Thanks now I understand the problem i will post the solution as soon as I get it.

 

[Truthlover]

hello, sorry for the long time but i have got some problems to take care of before so here is the solution i have foun with your hints.

a'b'cd'+a'b'cd+a'bc'd+a'bcd+ab'cd+abc'd

a(bdc'+cdb')+b(cda'+da'c')+c(da'b'+a'b'd')

ad(bc'+b'c)+b(da'(c+c'))+c(a'b'(d+d'))

ad(b$$\oplus$$c)+bda'+ca'b'

ad(b$$\oplus$$c)+a'(bd+b'c)

 

[wsalem]

a'b'cd'+a'b'cd+a'bc'd+a'bcd+ab'cd+abc'd
=a'b'c(d'+d)+a'bd(c'+c)+ab'cd+abc'd
=a'b'c + a'bd + ab'cd + abc'd

Here we have a'bd, so we may introduce a'bc'd to get rid of the a in abc'd (reread my first reply), similary we have a'b'c, so introduce a'b'cd to get rid of the a in ab'cd
= a'b'c + a'bd + ab'cd + abc'd + a'bc'd + a'b'cd
= a'b'c + a'bd + (a + a')bc'd + (a + a')b'cd
= a'b'c + a'bd + bc'd + b'cd

This is the optimized sum of products expression, you should stop at this point.

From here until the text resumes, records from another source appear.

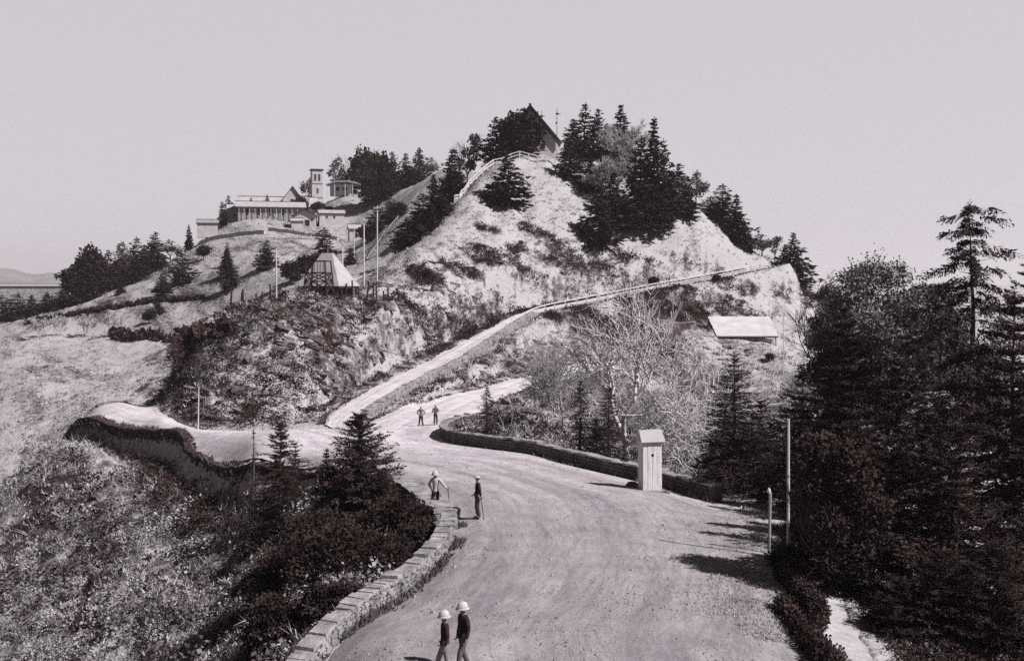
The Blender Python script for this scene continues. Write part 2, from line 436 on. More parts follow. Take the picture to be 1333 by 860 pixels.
PROMW = [(84, 116), (100, 110.5), (112, 108.5), (140, 104.5), (172, 100), (204, 95), (234, 89), (244, 84.5)]
PROM2 = [(245, 83.5), (252, 78), (279, 72), (318, 67.6), (415, 63.3), (465, 59.3)]
_dip = np.concatenate([spline(plan(PROMW), 60), spline(plan(PROM2), 60)])
def dip(x, y):
    """the drop at the outer foot of the bend's retaining wall"""
    d = np.zeros(np.shape(x)); near = (y > 50) & (y < 125) & (x < -2) & (x > -60)
    xs, ys = x[near], y[near]
    best = np.full(xs.shape, 1e9); sd = np.zeros(xs.shape); bi = np.zeros(xs.shape)
    for i in range(len(_dip) - 1):
        t = _dip[i + 1] - _dip[i]
        dd = np.hypot(xs - _dip[i, 0], ys - _dip[i, 1]); u = dd < best
        best[u] = dd[u]; bi[u] = i; sd[u] = (t[0] * (ys - _dip[i, 1]) - t[1] * (xs - _dip[i, 0]))[u]
    k = np.where(bi < 62, 1.6, 1.1) * (1 - smooth(95, 118, bi))
    d[near] = np.where(sd < 0, k * smooth(.3, .9, best) * (1 - smooth(2.0, 9.0, best)), 0)
    return d

def bumps(x, y, px, Y):
    a = np.interp(Y, [30, 60, 110, 200, 400, 700, 2000], [0.5, 1.0, 1.3, 1.3, 2.2, 2.5, 6.0])
    b = (fbm(x * 0.16, y * 0.16, 3, 4) - 0.5) * a + (fbm(x * 0.9 + 7, y * 0.9, 9, 3) - 0.5) * 0.55 * np.clip(a, 0, 1.3)
    ls = smooth(36, 50, Y) * (1 - smooth(98, 112, Y)) * (1 - smooth(-60, 10, px - np.interp(Y, [30, 36, 48, 64, 72, 86, 100, 110], [330, 440, 500, 360, 200, 190, 150, 80])))
    v = fbm(Y * .17 - x * .06, x * .035 + 5, 77, 3); rdg = 1 - np.abs(2 * v - 1)
    b = b + ls * (rdg * 3.4 - 2.4)
    kn = smooth(98, 106, Y) * (1 - smooth(150, 165, Y)) * smooth(190, 240, px) * (1 - smooth(660, 710, px))
    b = b + kn * (np.abs(fbm(x * .22 + Y * .1, Y * .12 - x * .08, 78, 4) - .5) * 3.6 - .5)
    hl = smooth(136, 150, Y) * (1 - smooth(225, 245, Y)) * smooth(470, 530, px) * (1 - smooth(1080, 1120, px))
    zb = base_h(px, Y)
    b = b * (1 - .6 * hl) + hl * ((np.abs(fbm(x * .13 + zb * .16, zb * .3 - x * .12, 84, 4) - .5) - .12) * 3.2 + (fbm(x * .5, zb * .8, 85, 3) - .5) * .9)
    b = b + kn * (fbm(x * .35 + zb * .3, zb * .6 - x * .2, 86, 4) - .5) * 2.2
    b = b * (1 - .8 * smooth(300, 330, Y) * (1 - smooth(395, 430, Y)) * smooth(220, 260, px) * (1 - smooth(470, 520, px)))
    return b

def ground(px, Y, carve_it=True):
    px, Y = np.broadcast_arrays(np.asarray(px, float), np.asarray(Y, float))
    px, Y = px.copy(), Y.copy()
    x = X(px, Y)
    z = base_h(px, Y)
    z = carve(x, Y, z)
    z = z - dip(x, Y)
    rd = road_dist(x, Y)
    z = z + bumps(x, Y, px, Y) * smooth(0.6, 3.5, rd) * np.where(Y < 50, np.where(px > 560, 0.25, 1.0), 1.0)
    return z
def G(px, Y): return float(ground(np.array([px]), np.array([Y]))[0])
def at(px, Y, dz=0.0): return Vector((X(px, Y), Y, G(px, Y) + dz))
def hit(px, py, y0=25.0, y1=460.0):
    """first place down the column px where the terrain rises to row py"""
    ys = np.exp(np.linspace(math.log(y0), math.log(y1), 900))
    rows = HY - F * ground(np.full(900, float(px)), ys) / ys
    k = np.nonzero(rows <= py)[0]
    return float(ys[k[0]]) if len(k) else float(ys[np.argmin(rows)])

NU, NV = 620, 640
gu = np.linspace(-700, 2100, NU)
lv = np.concatenate([np.linspace(math.log(8), math.log(460), NV - 70), np.linspace(math.log(460), math.log(9000), 71)[1:]])
NV = len(lv)
gp, gl = np.meshgrid(gu, lv)
gY = np.exp(gl)
gZ = ground(gp, gY)
gX = X(gp, gY)
_rd = road_dist(gX, gY)
gZs = gZ - 0.18 * (_rd <= 0)                                   # the ground lies a hand below the road sheets
V = np.stack([gX, gY, gZs], -1).reshape(-1, 3)
idx = np.arange(NU * NV).reshape(NV, NU)
Q = np.stack([idx[:-1, :-1], idx[:-1, 1:], idx[1:, 1:], idx[1:, :-1]], -1).reshape(-1, 4)

def ellipse(px, Y, c): return ((px - c[0]) / c[2]) ** 2 + ((np.log(Y) - math.log(c[1])) / c[3]) ** 2
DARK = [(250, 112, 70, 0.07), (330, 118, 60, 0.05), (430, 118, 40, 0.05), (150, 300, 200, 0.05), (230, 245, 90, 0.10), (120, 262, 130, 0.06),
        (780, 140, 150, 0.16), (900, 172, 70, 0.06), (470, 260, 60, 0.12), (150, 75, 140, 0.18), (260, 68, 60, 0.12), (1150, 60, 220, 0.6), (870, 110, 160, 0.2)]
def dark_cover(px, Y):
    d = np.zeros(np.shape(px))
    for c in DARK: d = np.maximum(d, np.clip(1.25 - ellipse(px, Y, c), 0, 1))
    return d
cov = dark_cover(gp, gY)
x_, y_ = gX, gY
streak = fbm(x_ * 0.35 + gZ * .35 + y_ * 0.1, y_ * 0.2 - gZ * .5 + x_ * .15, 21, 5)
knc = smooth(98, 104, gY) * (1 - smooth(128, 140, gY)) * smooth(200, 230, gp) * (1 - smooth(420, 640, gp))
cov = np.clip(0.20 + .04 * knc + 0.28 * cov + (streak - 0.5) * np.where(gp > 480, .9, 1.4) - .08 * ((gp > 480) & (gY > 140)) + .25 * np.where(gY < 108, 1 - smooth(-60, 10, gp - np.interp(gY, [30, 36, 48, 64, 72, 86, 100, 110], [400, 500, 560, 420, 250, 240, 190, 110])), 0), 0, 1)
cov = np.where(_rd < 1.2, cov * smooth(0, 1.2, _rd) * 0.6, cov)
HOLLOWS = [(630, 333, 30, 9), (685, 330, 22, 8), (555, 360, 16, 10), (780, 350, 60, 22), (720, 374, 45, 13), (835, 368, 45, 22), (500, 414, 40, 12), (545, 412, 30, 16), (585, 420, 30, 18), (620, 402, 35, 12), (660, 394, 30, 9),
           (340, 402, 50, 8), (430, 425, 50, 16), (478, 430, 45, 18), (440, 470, 28, 38), (375, 485, 32, 32), (225, 512, 32, 40), (250, 475, 24, 34), (292, 522, 34, 24), (330, 455, 30, 14), (520, 450, 22, 16), (570, 450, 16, 12),
           (880, 404, 50, 13), (930, 398, 46, 12), (850, 440, 40, 22), (760, 418, 40, 14), (1040, 385, 26, 10), (960, 372, 30, 8), (905, 345, 26, 7), (600, 352, 22, 6), (700, 300, 18, 5), (640, 300, 14, 4)]
def hollow(px, Y, z):
    """brushy hollows and bands dipping to the right across the hill face"""
    row = HY - F * z / Y; d = np.zeros(np.shape(px))
    for a, b, c, e_ in HOLLOWS:
        u, v = px - a, row - b
        v = v - u * .28
        d = np.maximum(d, np.clip(1.35 - .55 * ((u / c) ** 2 + (v / e_) ** 2), 0, 1))
    return d
_hz = hollow(gp, gY, gZ) * ((gY > 97) & (gY < 228))
cov = np.clip(cov + np.clip((fbm(x_ * .5 + gZ * .4, gZ * .9 - x_ * .3, 23, 4) - .62 + .24 * _hz) * 4, 0, .5) * (_hz > 0) * np.where(gY < 138, .5, 1), 0, 1)
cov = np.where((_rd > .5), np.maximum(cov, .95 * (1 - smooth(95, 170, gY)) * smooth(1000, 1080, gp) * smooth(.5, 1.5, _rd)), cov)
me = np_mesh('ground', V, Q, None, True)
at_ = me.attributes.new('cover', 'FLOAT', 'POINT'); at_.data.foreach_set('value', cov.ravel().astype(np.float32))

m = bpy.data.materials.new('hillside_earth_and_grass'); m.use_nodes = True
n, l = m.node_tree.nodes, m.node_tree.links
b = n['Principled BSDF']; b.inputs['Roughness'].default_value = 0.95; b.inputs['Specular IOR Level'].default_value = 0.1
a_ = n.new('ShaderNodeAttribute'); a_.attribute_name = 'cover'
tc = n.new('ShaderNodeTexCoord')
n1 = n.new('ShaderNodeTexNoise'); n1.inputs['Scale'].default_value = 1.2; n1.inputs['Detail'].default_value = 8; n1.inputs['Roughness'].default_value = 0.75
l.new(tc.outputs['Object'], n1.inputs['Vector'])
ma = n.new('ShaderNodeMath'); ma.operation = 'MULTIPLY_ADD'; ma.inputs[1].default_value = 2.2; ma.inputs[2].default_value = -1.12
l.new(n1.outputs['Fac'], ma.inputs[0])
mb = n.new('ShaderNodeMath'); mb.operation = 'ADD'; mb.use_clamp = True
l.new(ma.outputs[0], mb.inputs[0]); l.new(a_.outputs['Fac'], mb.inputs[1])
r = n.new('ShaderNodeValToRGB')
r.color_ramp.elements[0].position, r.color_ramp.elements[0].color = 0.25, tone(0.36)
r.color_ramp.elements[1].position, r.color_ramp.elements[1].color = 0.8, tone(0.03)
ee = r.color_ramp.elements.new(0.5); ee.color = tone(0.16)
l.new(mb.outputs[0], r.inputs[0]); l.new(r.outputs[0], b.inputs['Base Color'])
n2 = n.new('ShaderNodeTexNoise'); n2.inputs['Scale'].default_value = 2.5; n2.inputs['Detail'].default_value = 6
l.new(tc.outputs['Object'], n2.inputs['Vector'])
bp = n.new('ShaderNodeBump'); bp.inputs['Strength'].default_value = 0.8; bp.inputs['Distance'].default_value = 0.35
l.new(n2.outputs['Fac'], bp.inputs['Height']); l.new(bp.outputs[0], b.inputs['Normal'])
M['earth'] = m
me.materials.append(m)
ground_o = link('ground', me); tag(ground_o, kind='structure')

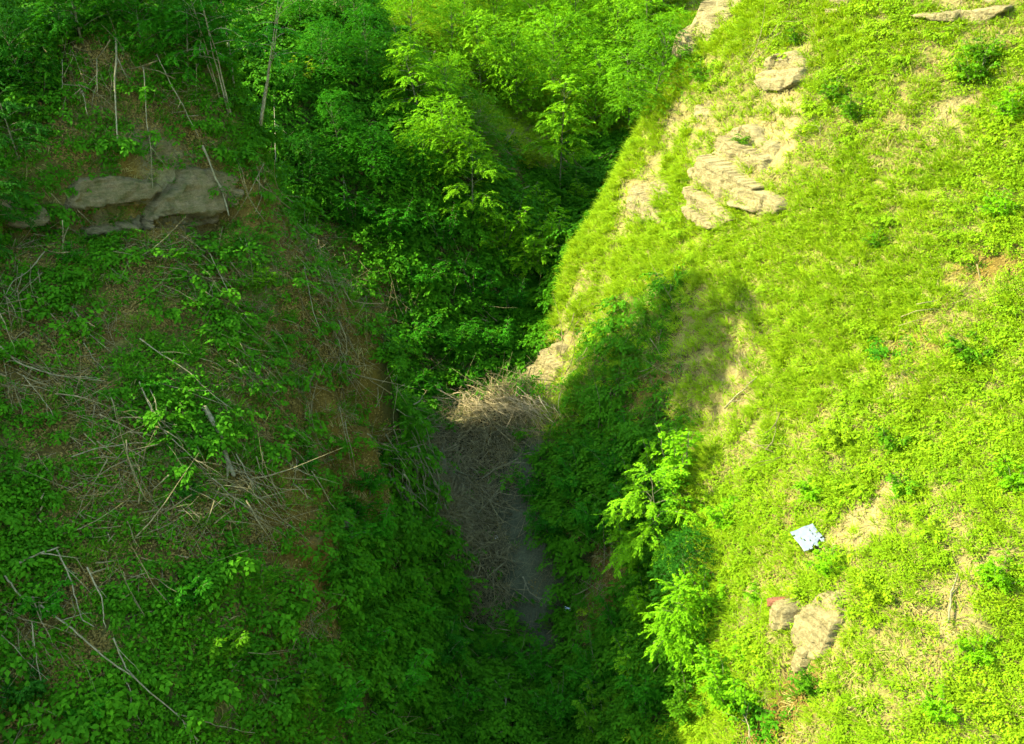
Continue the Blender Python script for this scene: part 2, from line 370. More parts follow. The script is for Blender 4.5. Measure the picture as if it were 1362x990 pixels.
def gen_tree(h,w,seed,limbs=26,ll=.2,per=9,nl=18,sl=.85,lean=.05,r=.11,stems=1,base=.22,top=1.0):
    g=np.random.default_rng(seed);tr=Bag();cr=Bag();so=[];sd=[];sL=[]
    for s in range(stems):
        a=g.uniform(0,6.28);off=np.array([math.cos(a),math.sin(a),0])*(0.12*stems if stems>1 else 0)
        ln=lean if stems==1 else lean+.18
        T=bend(off,np.array([math.cos(a)*ln,math.sin(a)*ln,1]),h*.93*(1 if stems==1 else g.uniform(.75,1)),12,0,0,.05*h/10,g)
        V,Fq=tube(T,np.linspace(r,r*.15,12)*(1 if stems==1 else .6),0,6);tr.add(V,Fq)
        nlb=max(4,limbs//stems)
        for i in range(nlb):
            f=base+(1-base)*((i+.5)/nlb)**.9
            k=f*11;j=int(min(k,10));p=T[j]*(1-(k-j))+T[j+1]*(k-j)
            an=i*2.4+g.uniform(-.5,.5)+s*1.3
            prof=math.sin(math.pi*min(1,(f-base+.12)/(1.12-base))**.8)**.7*.9+.12
            L=w*.5*prof*g.uniform(.6,1.15)
            d=np.array([math.cos(an),math.sin(an),0.])
            Q=bend(p,d,L,6,.55*g.uniform(.4,1.3)+(f>.85)*.8,.45,.04*w/6,g)
            V,Fq=tube(Q,r*.34*(1.1-f*.7),.008,4);tr.add(V,Fq)
            m=max(3,int(per*L/(w*.5)*1.15)+1)
            for q in range(m):
                u=.28+.72*(q+g.uniform(0,1))/m;kk=u*5;jj=int(min(kk,4));pp=Q[jj]*(1-(kk-jj))+Q[jj+1]*(kk-jj)
                tn=unit(Q[jj+1]-Q[jj]);sa=g.uniform(-1.25,1.25)
                c_,s_=math.cos(sa),math.sin(sa)
                so.append(pp+g.normal(0,.12,3));sd.append([tn[0]*c_-tn[1]*s_,tn[0]*s_+tn[1]*c_,tn[2]*.4+g.normal(.05,.18)]);sL.append(sl*g.uniform(.6,1.25))
    sprays(cr,np.array(so),np.array(sd),np.array(sL),nl,ll,ll*.58,.32,g)
    return tr.mesh('tree_trunk',M['bark'],True),cr.mesh('tree_crown',M['tree'])
def gen_dome(h,w,seed,blobs=16,ll=.165,n=900,base=.15,r=.1,sl=.9):
    """broad-leaved crown: limbs ending in billowing leaf masses with gaps between"""
    g=np.random.default_rng(seed);tr=Bag();cr=Bag()
    T=bend([0,0,0],[g.normal(0,.06),g.normal(0,.06),1],h*.85,10,0,0,.05,g);tr.add(*tube(T,np.linspace(r,r*.2,10),0,6))
    for i in range(blobs):
        f=base+(1-base)*((i+.5)/blobs);an=i*2.4+g.uniform(-.6,.6)
        prof=math.sin(math.pi*min(1,(f*.8+.18)))**.6
        rad=w*.5*prof*g.uniform(.45,.85);c=np.array([math.cos(an)*rad,math.sin(an)*rad,f*h*.93+g.normal(0,.2)])
        if i>=blobs-2: c[:2]*=.3
        k=min(8,int(f*8));Q=np.linspace(0,1,6)[:,None]*(c-T[k])[None]+T[k];Q[:,2]+=np.sin(np.linspace(0,math.pi,6))*.25;tr.add(*tube(Q,r*.35,.012,4))
        rb=w*.185*g.uniform(.7,1.25)*(1.1-.35*f)
        m=int(n/9*(rb/(w*.2))**2);d=unit(g.normal(0,1,(m,3)));keep=(d[:,2]>-.3)|(g.uniform(0,1,m)<.4);d=d[keep];m=len(d)
        lump=1+.38*fbm(d[:,0]*2+seed+i*5,d[:,1]*2+d[:,2]*1.7,seed+i,3)
        pos=c+d*np.array([1.2,1.2,.75])*(rb*lump*g.uniform(.35,1.0,m)**.5)[:,None]
        dr=d*np.array([1,1,.35])+g.normal(0,.45,(m,3))*np.array([1,1,.4])+np.array([0,0,.05])
        sprays(cr,pos,dr,g.uniform(.45,1.0,m)*sl,12,ll,ll*.6,.32,g)
    return tr.mesh('tree_trunk',M['bark'],True),cr.mesh('tree_crown',M['tree'])
def gen_shrub(h,w,seed,stems=9,ll=.13,per=7,nl=14,sl=.5,spread=.8,r=.025):
    g=np.random.default_rng(seed);tr=Bag();cr=Bag();so=[];sd=[];sL=[]
    for s in range(stems):
        a=s*2.4+g.uniform(-.4,.4);q=g.uniform(.15,1)**.6*spread
        L=h*g.uniform(.6,1.05)
        d=np.array([math.cos(a)*q*w/h*.5,math.sin(a)*q*w/h*.5,1.])
        Q=bend(np.array([math.cos(a),math.sin(a),0])*.12*w*.5,d,L,8,0,.28*q,.025*h,g);Q[0,2]=-.3
        V,Fq=tube(Q,r,.006,4);tr.add(V,Fq)
        m=int(per*1.8)
        for k in range(m):
            u=.12+.88*(k+g.uniform(0,1))/m;kk=u*7;jj=int(min(kk,6));pp=Q[jj]*(1-(kk-jj))+Q[jj+1]*(kk-jj)
            an=g.uniform(0,6.28)
            so.append(pp);sd.append([math.cos(an),math.sin(an),g.normal(.15,.2)]);sL.append(sl*g.uniform(.5,1.2)*(1.15-.5*u))
    sprays(cr,np.array(so),np.array(sd),np.array(sL),nl,ll,ll*.6,.3,g)
    return tr.mesh('shrub_stems',M['bark'],True),cr.mesh('shrub_foliage',M['tree'])
TREES={'broad':gen_dome(9.5,9,11,28),'tall':gen_dome(11,6.5,12,28,base=.12),'round':gen_dome(7.5,7.5,13,24,.16,base=.05,r=.08),'oak':gen_dome(8.5,8.5,17,30,.16,950,.08),
 'slim':gen_tree(11,5.5,14,36,.25,11,20,1.0,base=.34,r=.08),'coppice':gen_tree(9,6,15,36,.2,6,16,.85,stems=9,base=.5,r=.12),'layer':gen_tree(7,7,16,22,.2,16,22,1.1,base=.12,lean=.14)}
SHRUBS={'arch':gen_shrub(3,4.2,21,13,.17,8,16,.75,1.0),'bush':gen_shrub(2,2.8,22,12,.14,7,14,.5,.95),'shoot':gen_shrub(3.4,1.7,23,8,.15,7,14,.5,.7),'low':gen_shrub(1.0,1.9,24,12,.12,5,12,.42,1.1,.012),'big':gen_shrub(3.6,5,25,18,.18,9,16,.85,1.0),'mass':gen_shrub(2.6,3.6,26,18,.13,9,16,.55,.95)}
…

There's no need for the xor, unless you were told to use it! Similarly do not (by default) group a'b'c + a'bd to get a'(b'c + bd), it may appear simpler but it is unwanted sometimes as it introduces an additional level.
For example, in a'b'c + a'bd, you have the OR coming from the general expression and you use only two ANDs, whereas the "simplified" a'.(b'.c + b.d) uses three ANDs and an additional OR!